If a person abandons a place that he had settled and moves to another place in order to settle there, the new place he goes to becomes his watan asli; the place he abandoned is no longer his watan asli because when Hazrat Prophet (pbuh) went to Makkah, he regarded himself a musafir and said, “We are musafirs.” (ash-Shawkani, ibid, III, 270).
Watan asli does not become invalid by watan iqama. If a person leaves the place where he was born or where his wife lives for attending a school, military service or working in order to stay less than fifteen days, his previous watan asli does not change. When he returns there, he is not regarded a musafir even if he stays there only three days because watan iqama does not invalidate watan asli.
While living in a city, if a person gets married in another city but does not transfer his family there, both cities become watan asli for him. He becomes a muqim no matter which one of the two cities he goes to. Watan iqama becomes invalid if a person goes to another watan iqama, or leaves that place for a journey or returns to watan asli. That is, if a person who leaves watan iqama returns there again, he is regarded a musafir if he intends to stay there less than fifteen days.

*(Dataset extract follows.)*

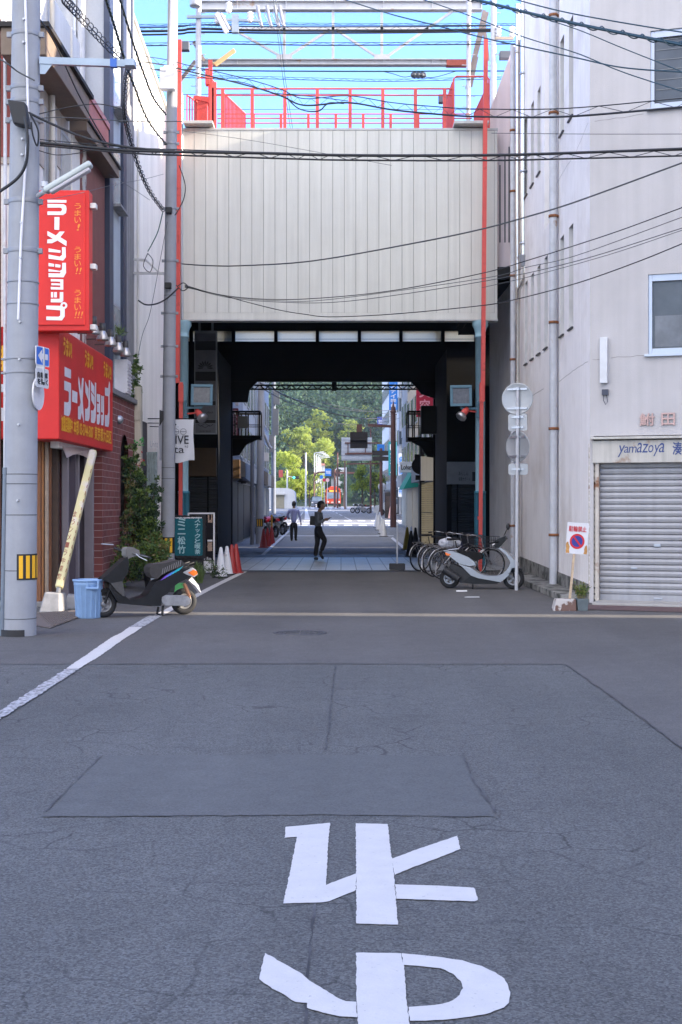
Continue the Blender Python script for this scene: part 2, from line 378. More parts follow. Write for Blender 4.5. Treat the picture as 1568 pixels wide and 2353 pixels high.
mb.poly(jag(lv([(455, 664), (548, 664), (400, 760), (240, 865), (0, 1010), (-200, 1140), (-330, 1140), (-120, 1010), (0, 955), (240, 800)]), .05, .012), Matrix.Identity(4), z0=.010)
mb.poly(jag(lv([(910, 364), (1000, 364), (1070, 325), (1135, 287), (1040, 287), (975, 325)]), .05, .01), Matrix.Identity(4), z0=.010)
mb.build('side_line', WORN, kind='structure')

# manhole cover
IRON = mat('cast iron', (.082, .082, .088), .6, .4, var=.2, vs=20)
c = G(690, 1455.5)
mb = MB(); mb.lathe([(0, .010), (.27, .010), (.275, .004), (.285, .004), (.29, .012), (.335, .012), (.335, 0)], 36, Matrix.Translation(c))
for r_ in (.06, .12, .18, .235):
    mb.torus(c+Vector((0, 0, .011)), r_, .006, 'Z', 30, 5)
for k in range(12): a = k*math.pi/6; mb.bar(c+Vector((.05*math.cos(a), .05*math.sin(a), .011)), c+Vector((.25*math.cos(a), .25*math.sin(a), .011)), .012, .01)
tag(mb.build('manhole_cover', IRON), 'round dark iron manhole cover set in the asphalt', 'manhole cover')

# scraps of litter on the road
WHITE = mat('white plastic', (.72, .72, .72), .5)
for (x, y, s, lb) in ((1061, 1360, .10, 'crumpled clear and white wrapper lying in front of the silver scooter'), (1085, 1373, .13, 'flat white paper scrap on the asphalt left of the wall')):
    q = G(x, y); mb = MB(); pts = [(q.x-s, q.y-.03), (q.x-.2*s, q.y-.05), (q.x+s, q.y-.02), (q.x+.9*s, q.y+.05), (q.x-.5*s, q.y+.04)]
    mb.poly(pts, Matrix.Identity(4), .006, .03 if s < .12 else .012); tag(mb.build('litter_scrap', WHITE), lb, 'litter', 'scraps of litter on the road')

# tiled floor of the arcade, dark strips along its edges
def tilemat():
    m = bpy.data.materials.new('arcade tile'); m.use_nodes = True; n = m.node_tree; b = n.nodes['Principled BSDF']
    tcn = n.nodes.new('ShaderNodeTexCoord'); br = n.nodes.new('ShaderNodeTexBrick'); br.offset = 0; br.squash = 1
    br.inputs['Color1'].default_value = (.48, .50, .53, 1); br.inputs['Color2'].default_value = (.37, .385, .42, 1); br.inputs['Mortar'].default_value = (.08, .08, .085, 1)
    br.inputs['Scale'].default_value = 1; br.inputs['Mortar Size'].default_value = .012; br.inputs['Brick Width'].default_value = .38; br.inputs['Row Height'].default_value = .6; br.inputs['Bias'].default_value = -.2
    n.links.new(tcn.outputs['Object'], br.inputs['Vector']); n.links.new(br.outputs['Color'], b.inputs['Base Color']); b.inputs['Roughness'].default_value = .38
    return m
TILE = tilemat(); DSTRIP = mat('dark strip', (.035, .036, .042), .6, .3)
mb = MB(); mb.add([(-25, 31.8, .006), (25, 31.8, .006), (25, 39.6, .006), (-25, 39.6, .006)], [(0, 1, 2, 3)]); mb.build('arcade_floor', TILE, kind='structure')
for y0, y1 in ((31.2, 31.8), (39.6, 42.0)):
    mb = MB(); mb.add([(-3.9 if y0 < 35 else -8, y0, .005), (3.7 if y0 < 35 else 8, y0, .005), (3.7 if y0 < 35 else 8, y1, .005), (-3.9 if y0 < 35 else -8, y1, .005)], [(0, 1, 2, 3)]); mb.build('dark_floor_strip', DSTRIP, kind='structure')

FARR = asphalt('pale worn asphalt', (.24, .245, .255), .5, False, var=.08)
mb = MB(); yy_ = [42.0, 58, 70, 85, 104, 150, 209, 260]
mb.add([(s*(4.6 if y < 60 else 5 if y < 84 else 40 if y < 104 else 12)-.0163*(y-40), y, gz(y)+.006) for y in yy_ for s in (-1, 1)], [(2*i, 2*i+1, 2*i+3, 2*i+2) for i in range(len(yy_)-1)]); mb.build('street_surface', FARR, kind='structure')
# far street: painted lines on the rising road
def ZF(y):
    z = DD(y)
    return z if z < 58 else (CH+58*.00836)*F/((y-CY)+F*.00836)
def GF(x, y, up=.012): Z = ZF(y); return Vector(((x-CX)*Z/F, Z, gz(Z)+up))
mb = MB()
def quad(p): mb.add([GF(*q) for q in p], [(0, 1, 2, 3)])
quad([(600, 1275.6), (609, 1275.6), (668, 1220), (662, 1220)])
quad([(668, 1215), (671, 1215), (697, 1178), (695, 1178)])
quad([(640, 1232.4), (905, 1232.4), (905, 1231), (640, 1231)])
quad([(700, 1194), (713, 1194), (705.5, 1168), (702, 1168)])
quad([(898, 1237), (903, 1235), (942, 1266), (934, 1268)])
for x in range(655, 930, 34): quad([(x, 1208.5), (x+19, 1208.5), (x+18, 1206.3), (x-1, 1206.3)])
for x in range(668, 930, 31): quad([(x, 1197.8), (x+17, 1197.8), (x+16, 1196), (x-1, 1196)])
quad([(660, 1203.5), (915, 1203.5), (915, 1202.3), (660, 1202.3)])
for a, b_ in ((1195, 1188), (1185, 1182), (1180, 1178), (1176, 1174.5), (1172.5, 1171)):
    fx = lambda y: 752.5+(y-1168.6)*2.0
    quad([(fx(a)-1, a), (fx(a)+2.5, a), (fx(b_)+2, b_), (fx(b_)-.6, b_)])
for x in range(672, 800, 14): quad([(x, 1168.6), (x+8, 1168.6), (x+8, 1166.6), (x, 1166.6)])
mb.build('road_lines', mat('far road paint', (.62, .63, .66), .8, var=.05), kind='structure')
mb = MB()   # stop lettering beyond the arcade, read from the other side
for p in ([(755, 1261), (763, 1261), (763, 1258.6), (756, 1258.6)], [(772, 1273.5), (783, 1273.5), (782, 1258.6), (773, 1258.6)], [(790, 1271), (798, 1271), (797, 1269.6), (791, 1269.6)],
          [(749, 1271.5), (770, 1271.5), (770, 1270.6), (749, 1270.6)], [(750, 1268.5), (771, 1268.5), (771, 1267.6), (750, 1267.6)], [(751, 1265), (804, 1265), (804, 1264.2), (751, 1264.2)], [(784, 1268.5), (803, 1268.5), (803, 1267.6), (784, 1267.6)], [(784, 1261.5), (800, 1261.5), (800, 1260.8), (784, 1260.8)]): quad(p)
mb.build('road_lettering', FAINT, kind='structure')
# pavements with kerbs on both sides of the far street
KERB = mat('kerb concrete', (.26, .255, .245), .85, var=.15, vs=5, bump=.2)
for s in (-1, 1):
    mb = MB(); prof = [(62, 4.3), (88, 4.6), (104, 6.5), (210, 7.2), (330, 8)]
    for i in range(len(prof)-1):
        if i == 1: continue
        (y0, a0), (y1, a1) = prof[i], prof[i+1]; z0, z1 = gz(y0), gz(y1)
        o0 = -.0163*(y0-40) ; o1 = -.0163*(y1-40)
        mb.hexa([(s*a0+o0, y0, z0-.2), (s*(a0+4)+o0, y0, z0-.2), (s*(a1+4)+o1, y1, z1-.2), (s*a1+o1, y1, z1-.2)][::s], [(s*a0+o0, y0, z0+.13), (s*(a0+4)+o0, y0, z0+.13), (s*(a1+4)+o1, y1, z1+.13), (s*a1+o1, y1, z1+.13)][::s])
    mb.build('pavement', KERB, kind='structure')
# ================================================================= building on the right
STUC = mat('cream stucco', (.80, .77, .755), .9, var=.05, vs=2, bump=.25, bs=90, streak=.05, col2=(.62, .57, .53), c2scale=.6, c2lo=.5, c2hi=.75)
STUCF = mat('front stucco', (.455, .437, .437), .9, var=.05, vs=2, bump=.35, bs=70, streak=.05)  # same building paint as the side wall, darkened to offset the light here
REVEAL = mat('window reveal', (.62, .61, .60), .8)
GLASSD = mat('dark glass', (.03, .036, .045), .12, spec=.6, var=.2, vs=1.5)
SILL = mat('dark sill metal', (.06, .06, .065), .5, .5)
ALU = mat('aluminium frame', (.40, .42, .46), .35, .7, var=.06)
DIRTC = mat('mossy concrete', (.25, .245, .23), .9, var=.2, vs=6, col2=(.05, .055, .045), c2scale=3.5, c2lo=.48, c2hi=.6, bump=.4, bs=40, streak=.45)
PIPEW = mat('grey white pipe', (.48, .49, .52), .45, var=.12, vs=6, col2=(.28, .20, .15), c2scale=3, c2lo=.64, c2hi=.72)
PIPES = mat('silver pipe', (.58, .56, .52), .25, .85, var=.1)
RUST = mat('rust', (.22, .085, .035), .85, var=.35, vs=30)
RC = Vector((4.06, 21.3, 0)); FD = Vector((.951, -.309, 0)); FN = Vector((-.309, -.951, 0))
SK = .00533; REND = 29.8
def sx_(Y): return RC.x+SK*(Y-RC.y)
def fp(x, y):
    k = (x-CX)/F; t = (k*RC.y-RC.x)/(FD.x+.309*k); Y = RC.y-.309*t; return t, HH(y, Y)
def sp(x, y):
    k = (x-CX)/F; Y = (RC.x-SK*RC.y)/(k-SK); return Y, HH(y, Y)
MF = frame(RC, FD, (0, 0, 1)); MS = frame(RC, (-SK, -1, 0), (0, 0, 1))     # side wall coordinate t = RC.y - Y
bld = thing('corner_building', 'cream stucco corner building with slit windows and a grey roller shutter', 'building', RC)
HT = 14.0; HB = 12.9; YS = 25.9  # rear roof stepped down out of view so sun reaches the white building
# side wall with real openings
wins = []
for i in range(7):
    yn = 22.87+.97*i
    for h0, h1 in ((4.73, 6.54), (8.45, 10.2), (12.0, 13.5))[:3 if yn < 25 else 2]: wins.append((RC.y-yn-.45, RC.y-yn, h0, h1))
loops = [[(RC.y-REND, 0), (0, 0), (0, HT), (RC.y-YS, HT), (RC.y-YS, HB), (RC.y-REND, HB)]]+[[(a, h0), (a, h1), (b_, h1), (b_, h0)] for a, b_, h0, h1 in wins]
mb = MB(); mb.poly(loops, MS, 0)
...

Watan sukna, which is a place to be stayed less than fifteen days, has no importance. A person is regarded a musafir there. That watan does not change the other two types of watan. A person is regarded a musafir in all of his journeys that will last for less than fifteen days and that have a distance to be regarded a musafir as soon as he leaves the inhabited parts of the town and in the places he goes to. The state of being a musafir goes on until he returns.
If a muqim follows a musafir imam, the musafir imam gives salutations after completing two rakats and the muqim does not give salutations but completes the four rakats. He does not read anything in the third and fourth rakats because he has performed the beginning part with the imam and the fard reading has been fulfilled. (Ibnul-Humam, I, 405; Ibn Abidin, I, 733 et al.; Zaylai, at-Tabyin, I, 215).